Casie Coleman, who tasted tremendous success with BD’s sons Betterthancheddar and Vegas Vacation, paid $85,000 for a half-brother to Southwind Silence. Jeff Gillis bought a colt out of Marietta Hall for $65,000; Mallar Farms paid $60,000 for a colt out of KG Delight; Keith Clark, Synerco Ventures and Jack Darling also purchased the offspring of that stallion.

Kadabra has not been popular with Lexington buyers, with the exception of his syndicate members, in recent years. Two years ago seven averaged $42,000 while last year 10 averaged $31,000. The $400,000 Hartman, McDuffee and Katz paid for the Pizza Dolce filly skews the average somewhat but at this point 19 of them are averaging an impressive $68,000. BAM didn’t seem to make a big difference last year, but the stabilization of the program in tandem with the dearth of quality trotting stallions in Ontario has apparently given buyers a renewed love for the 15-year-old son of Primrose Lane.

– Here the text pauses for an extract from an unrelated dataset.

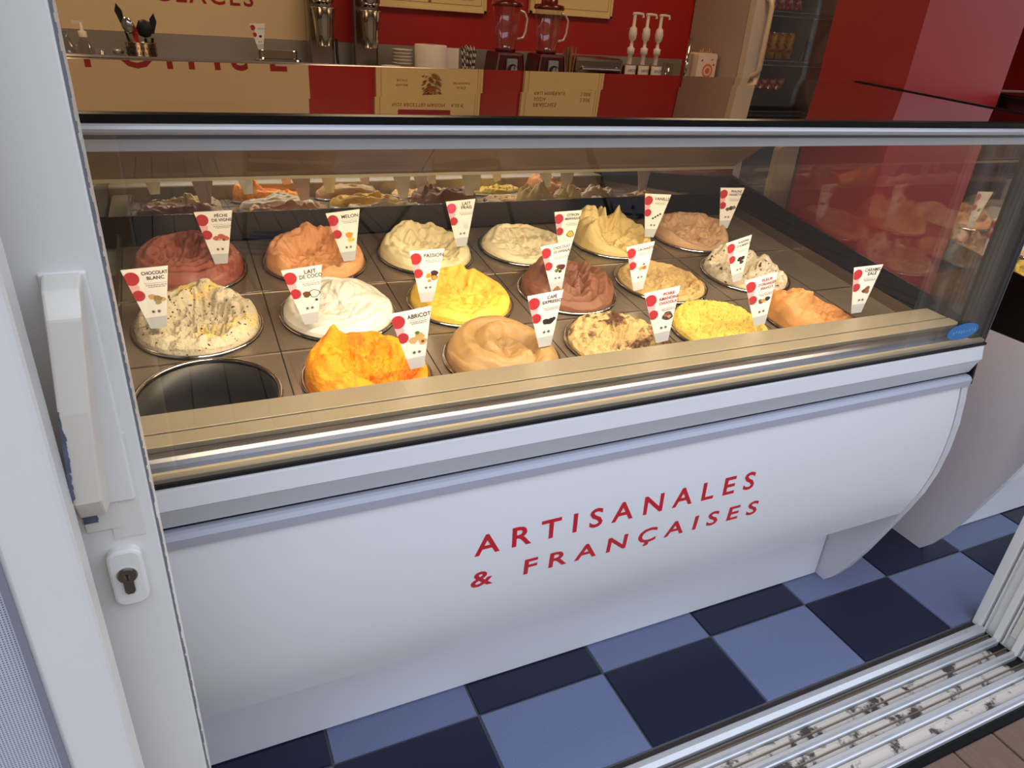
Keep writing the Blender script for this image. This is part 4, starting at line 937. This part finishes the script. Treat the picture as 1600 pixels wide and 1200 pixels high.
for z in (.95, 1.31, 1.545, 1.82):
    mb = MB()
    for q in range(24): mb.tube([(.035+.0255*q, .07, z), (.035+.0255*q, .45, z)], .0022, 5)
    mb.tube([(.03, .07, z), (.62, .07, z)], .004, 6); mb.tube([(.03, .07, z-.022), (.62, .07, z-.022)], .004, 6)
    for q in range(40): mb.tube([(.035+.0148*q, .07, z-.022), (.035+.0148*q, .07, z)], .0018, 4)
    mb.build('wire_shelf', wire, t)
def can_mat(name, base, band):
    m = bpy.data.materials.new(name); m.use_nodes = True; n = m.node_tree; b = n.nodes['Principled BSDF']; b.inputs['Roughness'].default_value = .25; b.inputs['Metallic'].default_value = .5
    tc_ = n.nodes.new('ShaderNodeTexCoord'); nz = n.nodes.new('ShaderNodeTexNoise'); nz.inputs['Scale'].default_value = 45; n.links.new(tc_.outputs['Object'], nz.inputs[0])
    r__ = n.nodes.new('ShaderNodeValToRGB'); r__.color_ramp.elements[0].position = .56; r__.color_ramp.elements[1].position = .60; r__.color_ramp.elements[0].color = base; r__.color_ramp.elements[1].color = band
    n.links.new(nz.outputs['Fac'], r__.inputs[0]); n.links.new(r__.outputs[0], b.inputs['Base Color']); return m
cm_red = can_mat('red_can', srgb(190, 30, 30), srgb(222, 190, 180)); cm_yel = can_mat('yellow_can', srgb(206, 146, 30), srgb(170, 60, 24))
def can_src(m):
    t = thing('drink_can', '', 'can')
    MB().lathe([(0, .002), (.022, .0), (.027, .008), (.028, .012), (.028, .120), (.024, .130)], n=20).build('can_body', m, t)
    MB().lathe([(.024, .130), (.025, .133), (.023, .133), (.022, .130), (0, .130)], n=20, close=False).build('can_top', chrome, t)
    return t
for m, zz, cols, lab, grp in ((cm_red, 1.547, 4, 'red and white drink can on the upper fridge shelf, %s from the door handle', 'red cans on the upper fridge shelf'), (cm_yel, 1.312, 4, 'yellow and orange drink can on the lower fridge shelf, %s from the door handle', 'yellow cans on the lower visible fridge shelf')):
    src = can_src(m)
    for a in range(cols):
        if 1:
            c = src if a == 0 else copy_tree(src)
            c.location = (fx+.195+.058*a, fy+.11, zz+.0035); c['label'] = lab % ('first', 'second', 'third', 'fourth')[a]; c['group'] = grp
t = thing('foil_pouch', 'shiny foil pouch standing in the fridge beside the yellow cans', 'pouch', (fx+.52, fy+.14, 1.312))
mb = MB(); 
for i in range(4): mb.prism_y([(-.03+.016*i, 0), (-.018+.016*i, 0), (-.012+.02*i, .10), (-.02+.02*i, .12)], -.01+.004*i, -.006+.004*i)
mb.build('foil', chrome, t)

# cream board behind the pillar, seen through the end glass
t = thing('tall_board', 'upright cream board with rounded top, behind the end glass', 'board', (1.785, .90, 0))
MB().prism_y([(-.055, 0), (.045, 0), (.040, 1.115), (.034, 1.125), (-.040, 1.10), (-.048, 1.09)], 0, .03).build('board_panel', mat('cream_board', srgb(196, 176, 146), .5), t, bevel=.004)

# ------------------------------------------------------------------ terrace furniture (seen as reflections in the glass)
def chair(x, y, rz, label):
    t = thing('folding_chair', label, 'chair', (x, y, -.03), (0, 0, rz), 'slatted folding chairs on the terrace')
    for s__ in (-.2, .2):
        MB().tube([(s__, -.22, 0), (s__, .20, .86)], .011).build('leg', blackpl, t); MB().tube([(s__*.9, .22, 0), (s__*.9, -.20, .46)], .011).build('leg', blackpl, t)
    for i in range(6): MB().box(-.19, .19, -.20+.065*i, -.155+.065*i, .45, .465).build('seat_slat', chair_m, t)
    for i in range(3): MB().box(-.20, .20, .135+.022*i, .150+.022*i, .68+.06*i, .725+.06*i).build('back_slat', chair_m, t)
chair(1.2, -2.3, R(160), 'slatted folding chair on the terrace, nearer the jamb')
chair(.3, -2.6, R(200), 'slatted folding chair on the terrace, nearer the door leaf')
chair(2.3, -3.0, R(120), 'slatted folding chair on the terrace, farthest out')
t = thing('bistro_table', 'slatted square terrace table between the chairs', 'table', (.8, -3.1, -.03))
for i in range(8): MB().box(-.34, .34, -.34+.087*i, -.265+.087*i, .72, .735).build('table_slat', chair_m, t)
for a, b in ((-.3, .3), (.3, -.3)):
    for s__ in (-.28, .28): MB().tube([(a, s__, 0), (b, s__, .72)], .011).build('leg', blackpl, t)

Fifteen of the 19 Kadabras sold through day four have gone to Canadian based buyers. Surprise! Surprise! They’re all gone. Putting the $400,000 baby aside, Victor Hayter paid $150,000 for a brother to The Game Plan; Bob McIntosh and friends gave $90,000 for the first foal of Windsong Soprano; Rick Zeron bought a filly out of Miss Wisconsin for $75,000. There were also plenty of bargains by Kadabra: Susanne Kerwood got a colt for $10,000; Rocco Auciello a colt for the same; and Per Henriksen purchased a filly for $13,000.

There were only a dozen Sportswriters for sale, but they were popular, averaging $59,000. Last year 19 averaged $29,000 at this sale, with none of them topping the $100,000 mark. Last year Casie Coleman purchased nine by her former charge—not all at this sale. She bought a colt and a filly for $62,000 each at Lexington. This year she bought a colt from JK Sure I Can for $50,000 and a filly for $45,000. Yankee Tony Alagna swooped in and took the prize from this group, a half-brother to Warrawee Needy for $170,000. And, to add insult to injury, he also grabbed another colt for $47,000.

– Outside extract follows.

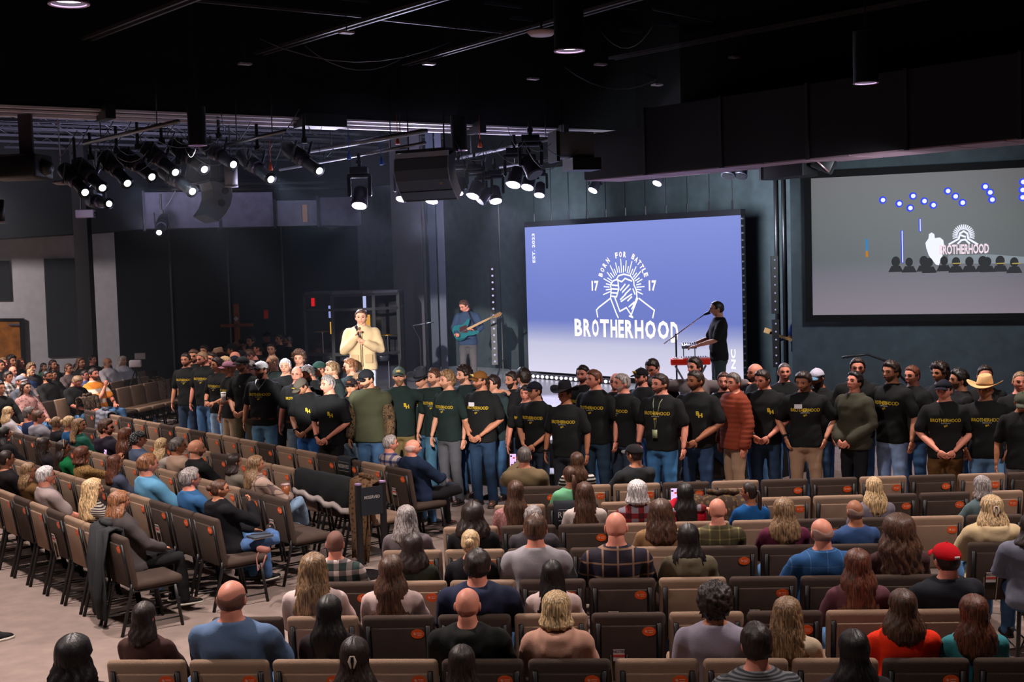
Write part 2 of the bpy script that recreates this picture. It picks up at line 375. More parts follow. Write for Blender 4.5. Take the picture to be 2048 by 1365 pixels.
    def top(s, kind):
        mm = M(); thick = {'tee': .013, 'polo': .014, 'long': .014, 'hoodie': .024, 'jacket': .028, 'puffer': .036, 'vest': .03}[kind]
        lo = .84 if kind != 'long' else .84; s.torso(mm, thick, lo, 1.52 if kind == 'tee' else 1.53, .006 if kind in ('tee', 'polo') else .012)
        k = .92 if s.sex == 'f' else 1.; q = .75 + .25 * s.g
        for sg, sh, e, w_, hd, hu, cu in s.arms:
            a = [x * k * q + thick for x in (.060, .052, .042, .043, .030)]
            if kind in ('tee', 'polo'): mm.limb([sh, sh.lerp(e, .45), sh.lerp(e, .80)], [a[0], a[1] + .006, a[2] + .016], 12)
            elif kind == 'vest': mm.limb([sh, sh.lerp(e, .14)], [a[0], a[0]], 12)
            else: mm.limb([sh, sh.lerp(e, .5), e, e.lerp(w_, .4), e.lerp(w_, .92)], [a[0], a[1], a[2] + .004, a[3], a[4] + .004], 12)
        if kind == 'hoodie':                               # hood lying on the upper back, with its rim round the neck
            pts = [s.tm @ Vector((.085 * math.sin(t), -.045 - .085 * math.cos(t), 1.50 - .03 * math.cos(t))) for t in np.linspace(-2.3, 2.3, 11)]
            mm.tube(pts, [.022, .030, .036, .042, .046, .048, .046, .042, .036, .030, .022], 10)
            mm.ell(s.tm @ Vector((0, -.135, 1.42)), (.10, .045, .09), 12, 8)
        if kind in ('jacket', 'polo', 'puffer'):
            pts = [s.tm @ Vector((.072 * math.sin(t), -.012 - .070 * math.cos(t), 1.522 - .020 * (1 - math.cos(t)))) for t in np.linspace(-2.7, 2.7, 13)]
            mm.tube(pts, [.021] * 13 if kind != 'polo' else [.017] * 13, 8)
        me = remesh(mm, .0185)
        co = np.empty(len(me.vertices) * 3, 'f'); me.vertices.foreach_get('co', co); co = co.reshape(-1, 3)
        no = np.empty(len(me.vertices) * 3, 'f'); me.vertices.foreach_get('normal', no); no = no.reshape(-1, 3)
        amp = .010 if kind != 'puffer' else .003; d = np.array([noise.noise(Vector((c[0] * 7, c[1] * 7 + 3, c[2] * 11 + c[0] * 5))) for c in co.tolist()], 'f') * amp
        if kind == 'puffer': d += .009 * np.abs(np.sin(co[:, 2] * 3.14159 / .058)) - .004
        co += no * d[:, None]; me.vertices.foreach_set('co', co.ravel()); me.update(); return me
    def trousers(s):
        mm = M()
        mm.rings([[s.tm @ q for q in sup(0, cy, z, a, b)] for z, a, b, cy in ((.80, .168, .12, 0), (.87, .176, .125, 0), (.95, .170, .122, 0), (1.02, .158 * max(1, s.g * .97), .115 * s.g, .01))])
        for sg, hip, kn, an, td in s.legs:
            mm.limb([hip, hip.lerp(kn, .5), kn, kn.lerp(an, .4), an + Vector((0, 0, -.02))], (.100, .092, .074, .070, .064), 12)
        me = remesh(mm, .021)
        for v in me.vertices: v.co += v.normal * noise.noise(Vector((v.co.x * 8, v.co.y * 8, v.co.z * 12))) * .008
        return me
    def shoe(s, i):
        sg, hip, kn, an, td = s.legs[i]; mm = M(); up = Vector((0, 0, 1)); up = (up - td * up.dot(td)).normalized(); x = td.cross(up)
        rot = Matrix((x, td, up)).transposed().to_4x4(); rot.translation = an - up * .055; mm.xf = rot
        mm.rings([sup(0, .055, z, a, b, 14, 2.6) for z, a, b in ((-.034, .046, .140), (-.026, .050, .144), (-.012, .049, .142))], 1)
        mm.rings([[Vector((q.x, q.y, q.z * (1 - .35 * sstep(0, .16, q.y)))) for q in sup(0, cy, z, a, b, 14, 2.4)] for z, a, b, cy in ((-.012, .046, .137, .055), (.015, .045, .128, .048), (.045, .040, .085, .010), (.075, .040, .050, -.020))], 0)
        return mm.mesh('shoe')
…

Jack Darling paid $100,000 for a Sportswriter colt; Mark Steacy gave $110,000 for a half-sister to Dancin Yankee; Larry Todd bought a colt out of A And Gs Princess for $47,000; Carl Jamieson got a ridgling for $55,000. Blake MacIntosh, who never lost sight of the bargain bin, bought a colt for $7,000. And Steve Calhoun got a filly for $12,000.

There are 31 by SBSW being offered at the sale but just five fillies and one colt have gone to Canadian based buyers. Mark Steacy purchased a filly for $100,000 and Coleman bought a filly for $45,000 and another for $52,000.

Manofmanymissions, the mercurial son of Yankee Glide who won the BC at two and the KY Futurity and Dancer at three, sold 13 for a $40,000 average. He was relocated to Ohio in 2014, but this crop is Ontario eligible. Canadian based buyers took six colts and a filly thus far. Several will sell tonight. The average got a big boost from Victor Hayter’s purchase of a brother to D’Orsay for $120,000.

There are only two by Majestic Son for sale. The colt sells tonight, but Mark Steacy paid $77,000 for the filly, a half-sister to Oaks winner Lifetime Pursuit. That’s the third highest price ever paid for a yearling by that sire. Steacy also bought the top two, a colt for $110,000 in 2010 and another colt for the same amount the following year.

Eight by Shadow Play averaged about $40,000. Jack Darling paid the top price ever—not very long in this case—for a Shadow Play filly. He gave $92,000 for a sister to Gallant Yankee.

There’s lots more to say about what our wild and whacky friends up above did at the Lexington Selected Sale, but I have to run. Maybe I’ll continue this later.